We must learn from what happened in Srebrenica, in all of Bosnia for that matter. We must recognize that Russia, in its own attempt to become a "Greater Russia," is following a similar playbook to that of Serbia and its Bosnian Serb actors, which sought to create a “Greater Serbia," and has not extinguished that desire today. We must understand that divisive rhetoric and lies can lead to the ultimate of tragedies in the form of genocide.

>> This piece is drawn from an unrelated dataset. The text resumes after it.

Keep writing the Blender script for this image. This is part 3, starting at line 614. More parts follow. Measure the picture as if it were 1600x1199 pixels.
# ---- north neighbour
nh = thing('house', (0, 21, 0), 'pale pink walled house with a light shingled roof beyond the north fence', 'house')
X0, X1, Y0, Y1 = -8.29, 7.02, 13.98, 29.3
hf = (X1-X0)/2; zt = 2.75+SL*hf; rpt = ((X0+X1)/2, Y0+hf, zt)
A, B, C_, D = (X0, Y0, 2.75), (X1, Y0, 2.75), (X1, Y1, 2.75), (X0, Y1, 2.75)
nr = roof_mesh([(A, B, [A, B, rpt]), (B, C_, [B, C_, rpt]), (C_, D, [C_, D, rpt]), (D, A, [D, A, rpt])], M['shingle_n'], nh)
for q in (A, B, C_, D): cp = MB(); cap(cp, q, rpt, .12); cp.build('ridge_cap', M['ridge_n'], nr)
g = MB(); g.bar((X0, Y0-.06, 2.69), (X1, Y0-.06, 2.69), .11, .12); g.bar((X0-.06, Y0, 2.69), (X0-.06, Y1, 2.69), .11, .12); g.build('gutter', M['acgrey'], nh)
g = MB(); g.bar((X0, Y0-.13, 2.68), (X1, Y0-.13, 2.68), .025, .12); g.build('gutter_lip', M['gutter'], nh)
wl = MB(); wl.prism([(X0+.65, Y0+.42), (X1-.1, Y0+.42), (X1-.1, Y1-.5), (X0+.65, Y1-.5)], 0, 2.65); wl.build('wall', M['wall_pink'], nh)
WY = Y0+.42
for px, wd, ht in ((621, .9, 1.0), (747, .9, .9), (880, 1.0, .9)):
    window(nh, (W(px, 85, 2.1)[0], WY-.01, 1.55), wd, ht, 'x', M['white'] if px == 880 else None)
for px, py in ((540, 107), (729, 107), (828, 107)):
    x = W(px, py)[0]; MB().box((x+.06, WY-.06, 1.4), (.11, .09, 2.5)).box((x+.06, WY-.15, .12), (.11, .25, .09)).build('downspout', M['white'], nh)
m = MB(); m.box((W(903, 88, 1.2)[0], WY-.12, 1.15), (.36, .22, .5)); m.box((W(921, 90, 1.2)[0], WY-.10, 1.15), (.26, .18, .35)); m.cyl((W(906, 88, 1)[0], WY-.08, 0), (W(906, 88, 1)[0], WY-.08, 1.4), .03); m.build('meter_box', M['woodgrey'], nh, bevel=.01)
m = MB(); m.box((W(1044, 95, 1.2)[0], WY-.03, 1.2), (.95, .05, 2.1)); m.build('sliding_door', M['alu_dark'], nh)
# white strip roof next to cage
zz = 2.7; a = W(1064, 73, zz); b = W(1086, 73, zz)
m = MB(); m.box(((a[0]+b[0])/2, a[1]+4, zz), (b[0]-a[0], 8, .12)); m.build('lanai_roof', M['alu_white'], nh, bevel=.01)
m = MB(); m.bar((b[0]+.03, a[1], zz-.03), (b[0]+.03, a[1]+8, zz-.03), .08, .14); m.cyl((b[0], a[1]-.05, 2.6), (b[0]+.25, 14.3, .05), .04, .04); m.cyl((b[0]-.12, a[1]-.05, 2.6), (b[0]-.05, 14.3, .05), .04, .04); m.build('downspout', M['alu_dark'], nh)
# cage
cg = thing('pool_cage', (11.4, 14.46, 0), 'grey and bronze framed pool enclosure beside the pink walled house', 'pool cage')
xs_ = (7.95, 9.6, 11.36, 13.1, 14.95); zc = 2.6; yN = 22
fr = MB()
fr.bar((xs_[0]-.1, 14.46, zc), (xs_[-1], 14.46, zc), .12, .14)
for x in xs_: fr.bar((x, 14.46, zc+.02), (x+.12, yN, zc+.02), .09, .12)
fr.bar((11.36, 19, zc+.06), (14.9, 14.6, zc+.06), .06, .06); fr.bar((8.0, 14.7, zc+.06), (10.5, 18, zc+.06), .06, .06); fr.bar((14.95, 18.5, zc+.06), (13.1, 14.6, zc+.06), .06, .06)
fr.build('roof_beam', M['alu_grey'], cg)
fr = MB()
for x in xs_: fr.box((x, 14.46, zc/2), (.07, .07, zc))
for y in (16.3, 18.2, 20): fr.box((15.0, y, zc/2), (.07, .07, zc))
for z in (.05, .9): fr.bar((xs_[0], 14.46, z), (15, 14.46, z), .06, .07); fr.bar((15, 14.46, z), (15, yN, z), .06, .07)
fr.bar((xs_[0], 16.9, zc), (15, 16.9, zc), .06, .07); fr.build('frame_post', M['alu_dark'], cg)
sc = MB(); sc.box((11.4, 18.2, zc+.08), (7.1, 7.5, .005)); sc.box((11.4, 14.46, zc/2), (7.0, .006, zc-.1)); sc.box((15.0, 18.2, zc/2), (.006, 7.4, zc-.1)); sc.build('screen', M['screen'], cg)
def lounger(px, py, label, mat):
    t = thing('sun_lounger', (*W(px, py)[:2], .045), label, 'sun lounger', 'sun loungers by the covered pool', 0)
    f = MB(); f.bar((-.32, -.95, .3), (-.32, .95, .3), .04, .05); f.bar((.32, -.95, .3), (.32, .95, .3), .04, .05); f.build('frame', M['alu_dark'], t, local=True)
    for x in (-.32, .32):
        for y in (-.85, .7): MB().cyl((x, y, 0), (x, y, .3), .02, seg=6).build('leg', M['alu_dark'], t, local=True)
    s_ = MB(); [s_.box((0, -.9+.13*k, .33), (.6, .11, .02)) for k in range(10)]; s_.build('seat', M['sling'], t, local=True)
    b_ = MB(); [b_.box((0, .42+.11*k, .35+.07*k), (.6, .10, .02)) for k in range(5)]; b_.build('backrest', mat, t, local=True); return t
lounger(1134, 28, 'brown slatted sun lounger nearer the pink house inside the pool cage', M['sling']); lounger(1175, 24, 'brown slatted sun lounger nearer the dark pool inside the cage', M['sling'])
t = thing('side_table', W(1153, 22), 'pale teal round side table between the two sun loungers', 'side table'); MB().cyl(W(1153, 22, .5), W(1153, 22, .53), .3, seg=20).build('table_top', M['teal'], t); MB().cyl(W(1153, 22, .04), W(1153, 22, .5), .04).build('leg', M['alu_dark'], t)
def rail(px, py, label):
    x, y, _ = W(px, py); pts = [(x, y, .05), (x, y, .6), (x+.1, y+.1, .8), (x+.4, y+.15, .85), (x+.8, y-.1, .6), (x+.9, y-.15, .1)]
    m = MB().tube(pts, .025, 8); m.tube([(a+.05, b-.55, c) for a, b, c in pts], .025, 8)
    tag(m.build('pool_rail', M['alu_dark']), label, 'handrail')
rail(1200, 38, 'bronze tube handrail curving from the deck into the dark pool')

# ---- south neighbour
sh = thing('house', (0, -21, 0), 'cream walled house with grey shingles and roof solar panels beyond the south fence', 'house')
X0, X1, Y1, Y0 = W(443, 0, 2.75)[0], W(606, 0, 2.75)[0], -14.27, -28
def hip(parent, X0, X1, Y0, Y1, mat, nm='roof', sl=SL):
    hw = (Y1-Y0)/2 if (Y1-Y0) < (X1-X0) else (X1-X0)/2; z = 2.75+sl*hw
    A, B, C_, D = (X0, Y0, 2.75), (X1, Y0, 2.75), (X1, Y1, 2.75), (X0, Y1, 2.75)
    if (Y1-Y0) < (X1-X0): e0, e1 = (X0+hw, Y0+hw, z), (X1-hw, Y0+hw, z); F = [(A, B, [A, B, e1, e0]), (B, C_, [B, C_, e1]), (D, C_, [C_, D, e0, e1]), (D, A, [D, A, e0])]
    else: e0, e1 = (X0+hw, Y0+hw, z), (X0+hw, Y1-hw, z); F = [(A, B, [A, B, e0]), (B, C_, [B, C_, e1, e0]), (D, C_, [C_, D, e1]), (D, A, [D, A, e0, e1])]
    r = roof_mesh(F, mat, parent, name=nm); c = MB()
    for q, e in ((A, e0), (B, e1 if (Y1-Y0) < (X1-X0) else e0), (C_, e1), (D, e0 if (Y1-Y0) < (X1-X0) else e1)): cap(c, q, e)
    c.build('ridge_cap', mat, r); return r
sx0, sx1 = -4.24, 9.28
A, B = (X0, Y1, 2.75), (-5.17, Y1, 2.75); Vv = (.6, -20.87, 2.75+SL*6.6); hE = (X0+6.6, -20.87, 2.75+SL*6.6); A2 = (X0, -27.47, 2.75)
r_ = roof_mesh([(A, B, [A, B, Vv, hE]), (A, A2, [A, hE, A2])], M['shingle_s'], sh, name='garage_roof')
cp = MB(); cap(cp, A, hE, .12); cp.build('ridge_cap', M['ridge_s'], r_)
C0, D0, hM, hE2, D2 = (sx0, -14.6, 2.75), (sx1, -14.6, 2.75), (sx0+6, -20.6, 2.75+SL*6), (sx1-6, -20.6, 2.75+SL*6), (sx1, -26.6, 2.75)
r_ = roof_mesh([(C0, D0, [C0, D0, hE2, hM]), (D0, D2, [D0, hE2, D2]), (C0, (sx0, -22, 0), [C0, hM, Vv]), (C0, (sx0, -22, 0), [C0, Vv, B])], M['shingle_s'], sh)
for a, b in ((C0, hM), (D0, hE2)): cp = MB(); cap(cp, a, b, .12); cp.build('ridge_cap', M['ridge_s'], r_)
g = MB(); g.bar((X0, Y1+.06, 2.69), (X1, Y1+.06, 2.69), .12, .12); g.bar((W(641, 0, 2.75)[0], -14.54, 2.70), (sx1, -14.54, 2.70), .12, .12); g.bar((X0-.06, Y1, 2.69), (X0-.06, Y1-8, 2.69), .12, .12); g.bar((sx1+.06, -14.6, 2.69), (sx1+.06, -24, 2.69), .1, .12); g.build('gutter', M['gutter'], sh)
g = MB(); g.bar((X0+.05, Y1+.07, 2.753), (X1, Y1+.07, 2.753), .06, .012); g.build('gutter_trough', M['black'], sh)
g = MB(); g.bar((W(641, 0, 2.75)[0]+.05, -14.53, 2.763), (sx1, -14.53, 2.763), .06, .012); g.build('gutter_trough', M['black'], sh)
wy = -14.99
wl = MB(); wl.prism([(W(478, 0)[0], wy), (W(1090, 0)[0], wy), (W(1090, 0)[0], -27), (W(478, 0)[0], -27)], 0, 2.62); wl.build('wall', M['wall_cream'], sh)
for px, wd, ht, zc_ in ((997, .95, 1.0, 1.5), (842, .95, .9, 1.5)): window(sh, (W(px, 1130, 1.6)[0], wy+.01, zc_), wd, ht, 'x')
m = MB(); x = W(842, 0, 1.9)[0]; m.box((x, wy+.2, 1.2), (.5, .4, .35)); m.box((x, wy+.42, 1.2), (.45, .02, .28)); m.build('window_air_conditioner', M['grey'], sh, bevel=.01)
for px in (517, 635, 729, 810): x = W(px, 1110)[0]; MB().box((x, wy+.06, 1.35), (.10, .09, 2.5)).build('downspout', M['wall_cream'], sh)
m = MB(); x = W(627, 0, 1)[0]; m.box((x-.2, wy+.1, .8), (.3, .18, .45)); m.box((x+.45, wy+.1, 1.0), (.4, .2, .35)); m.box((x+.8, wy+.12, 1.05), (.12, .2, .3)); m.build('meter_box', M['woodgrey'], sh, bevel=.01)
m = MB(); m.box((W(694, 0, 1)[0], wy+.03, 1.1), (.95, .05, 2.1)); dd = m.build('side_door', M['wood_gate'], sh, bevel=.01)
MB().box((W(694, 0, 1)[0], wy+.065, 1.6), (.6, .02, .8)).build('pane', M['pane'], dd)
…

So, on this July 11, as many of you are reveling in your summer break, enjoying a vacation somewhere, or going about your daily routines, please remember to pause for a moment, and reflect upon what's happening in Potocari, or in thousands of places around the world where the genocide is being commemorated. Think about how easily ordinary Bosnian Serb citizens got swept up in the hate enough to turn a blind-eye, support, or to commit the most gruesome of acts against other human beings. Understand that it is through commemoration, memorialization and awareness of historical realities that allows us to stay vigilant, so that denial does not rule the narrative, and that for families like Selima's, Mirza’s and Dina's, who can speak to the truths they were forced to endure, their losses did not happen in vain.